> **Do this**
Please write out the complete listing that follows, exactly as it reads.

> **Provided data**
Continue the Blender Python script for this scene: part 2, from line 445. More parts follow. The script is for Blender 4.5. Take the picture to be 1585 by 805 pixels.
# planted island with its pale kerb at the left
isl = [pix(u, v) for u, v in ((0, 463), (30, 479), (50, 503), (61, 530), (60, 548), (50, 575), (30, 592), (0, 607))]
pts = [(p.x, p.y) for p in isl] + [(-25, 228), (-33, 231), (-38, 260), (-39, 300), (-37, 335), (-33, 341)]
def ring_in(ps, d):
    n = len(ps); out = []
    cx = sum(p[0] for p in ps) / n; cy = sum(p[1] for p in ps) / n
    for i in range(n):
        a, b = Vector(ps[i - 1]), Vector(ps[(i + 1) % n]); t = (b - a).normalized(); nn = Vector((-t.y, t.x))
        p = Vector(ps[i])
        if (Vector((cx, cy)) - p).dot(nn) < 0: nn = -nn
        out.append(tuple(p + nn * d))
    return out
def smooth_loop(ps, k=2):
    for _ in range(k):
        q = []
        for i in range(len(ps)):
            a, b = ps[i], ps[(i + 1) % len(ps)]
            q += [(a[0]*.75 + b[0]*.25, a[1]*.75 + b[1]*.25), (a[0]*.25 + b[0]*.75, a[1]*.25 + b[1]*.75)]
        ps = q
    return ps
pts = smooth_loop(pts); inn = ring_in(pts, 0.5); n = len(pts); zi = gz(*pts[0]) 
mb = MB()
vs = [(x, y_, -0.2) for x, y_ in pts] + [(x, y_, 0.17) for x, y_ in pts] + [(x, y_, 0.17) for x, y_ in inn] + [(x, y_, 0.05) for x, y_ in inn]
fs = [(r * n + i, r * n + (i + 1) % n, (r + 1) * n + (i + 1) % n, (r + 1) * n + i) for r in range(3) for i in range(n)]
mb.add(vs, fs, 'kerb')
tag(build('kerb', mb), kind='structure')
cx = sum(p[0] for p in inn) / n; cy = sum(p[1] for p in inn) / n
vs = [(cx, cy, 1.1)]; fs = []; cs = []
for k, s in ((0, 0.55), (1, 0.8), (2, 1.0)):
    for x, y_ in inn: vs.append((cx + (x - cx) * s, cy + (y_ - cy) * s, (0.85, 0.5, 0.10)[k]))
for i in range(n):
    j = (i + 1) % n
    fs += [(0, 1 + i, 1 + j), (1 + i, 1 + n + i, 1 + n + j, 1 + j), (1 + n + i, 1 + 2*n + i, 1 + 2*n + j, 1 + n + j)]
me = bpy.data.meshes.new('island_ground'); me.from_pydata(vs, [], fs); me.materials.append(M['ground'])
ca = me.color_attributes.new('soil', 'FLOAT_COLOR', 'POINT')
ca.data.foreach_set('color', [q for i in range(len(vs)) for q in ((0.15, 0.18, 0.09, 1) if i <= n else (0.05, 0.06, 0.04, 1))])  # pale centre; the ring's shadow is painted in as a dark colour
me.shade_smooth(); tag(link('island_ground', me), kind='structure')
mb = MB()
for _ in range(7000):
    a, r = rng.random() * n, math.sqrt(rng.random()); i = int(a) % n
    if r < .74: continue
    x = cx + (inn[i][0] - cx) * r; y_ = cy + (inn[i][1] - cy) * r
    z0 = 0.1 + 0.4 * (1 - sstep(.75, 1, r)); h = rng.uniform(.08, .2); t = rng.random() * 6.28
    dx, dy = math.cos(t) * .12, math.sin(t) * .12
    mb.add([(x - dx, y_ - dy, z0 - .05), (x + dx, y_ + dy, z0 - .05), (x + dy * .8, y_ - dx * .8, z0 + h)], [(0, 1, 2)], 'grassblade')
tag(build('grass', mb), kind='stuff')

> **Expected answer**
Continue the Blender Python script for this scene: part 2, from line 445. More parts follow. The script is for Blender 4.5. Take the picture to be 1585 by 805 pixels.
# planted island with its pale kerb at the left
isl = [pix(u, v) for u, v in ((0, 463), (30, 479), (50, 503), (61, 530), (60, 548), (50, 575), (30, 592), (0, 607))]
pts = [(p.x, p.y) for p in isl] + [(-25, 228), (-33, 231), (-38, 260), (-39, 300), (-37, 335), (-33, 341)]
def ring_in(ps, d):
    n = len(ps); out = []
    cx = sum(p[0] for p in ps) / n; cy = sum(p[1] for p in ps) / n
    for i in range(n):
        a, b = Vector(ps[i - 1]), Vector(ps[(i + 1) % n]); t = (b - a).normalized(); nn = Vector((-t.y, t.x))
        p = Vector(ps[i])
        if (Vector((cx, cy)) - p).dot(nn) < 0: nn = -nn
        out.append(tuple(p + nn * d))
    return out
def smooth_loop(ps, k=2):
    for _ in range(k):
        q = []
        for i in range(len(ps)):
            a, b = ps[i], ps[(i + 1) % len(ps)]
            q += [(a[0]*.75 + b[0]*.25, a[1]*.75 + b[1]*.25), (a[0]*.25 + b[0]*.75, a[1]*.25 + b[1]*.75)]
        ps = q
    return ps
pts = smooth_loop(pts); inn = ring_in(pts, 0.5); n = len(pts); zi = gz(*pts[0]) 
mb = MB()
vs = [(x, y_, -0.2) for x, y_ in pts] + [(x, y_, 0.17) for x, y_ in pts] + [(x, y_, 0.17) for x, y_ in inn] + [(x, y_, 0.05) for x, y_ in inn]
fs = [(r * n + i, r * n + (i + 1) % n, (r + 1) * n + (i + 1) % n, (r + 1) * n + i) for r in range(3) for i in range(n)]
mb.add(vs, fs, 'kerb')
tag(build('kerb', mb), kind='structure')
cx = sum(p[0] for p in inn) / n; cy = sum(p[1] for p in inn) / n
vs = [(cx, cy, 1.1)]; fs = []; cs = []
for k, s in ((0, 0.55), (1, 0.8), (2, 1.0)):
    for x, y_ in inn: vs.append((cx + (x - cx) * s, cy + (y_ - cy) * s, (0.85, 0.5, 0.10)[k]))
for i in range(n):
    j = (i + 1) % n
    fs += [(0, 1 + i, 1 + j), (1 + i, 1 + n + i, 1 + n + j, 1 + j), (1 + n + i, 1 + 2*n + i, 1 + 2*n + j, 1 + n + j)]
me = bpy.data.meshes.new('island_ground'); me.from_pydata(vs, [], fs); me.materials.append(M['ground'])
ca = me.color_attributes.new('soil', 'FLOAT_COLOR', 'POINT')
ca.data.foreach_set('color', [q for i in range(len(vs)) for q in ((0.15, 0.18, 0.09, 1) if i <= n else (0.05, 0.06, 0.04, 1))])  # pale centre; the ring's shadow is painted in as a dark colour
me.shade_smooth(); tag(link('island_ground', me), kind='structure')
mb = MB()
for _ in range(7000):
    a, r = rng.random() * n, math.sqrt(rng.random()); i = int(a) % n
    if r < .74: continue
    x = cx + (inn[i][0] - cx) * r; y_ = cy + (inn[i][1] - cy) * r
    z0 = 0.1 + 0.4 * (1 - sstep(.75, 1, r)); h = rng.uniform(.08, .2); t = rng.random() * 6.28
    dx, dy = math.cos(t) * .12, math.sin(t) * .12
    mb.add([(x - dx, y_ - dy, z0 - .05), (x + dx, y_ + dy, z0 - .05), (x + dy * .8, y_ - dx * .8, z0 + h)], [(0, 1, 2)], 'grassblade')
tag(build('grass', mb), kind='stuff')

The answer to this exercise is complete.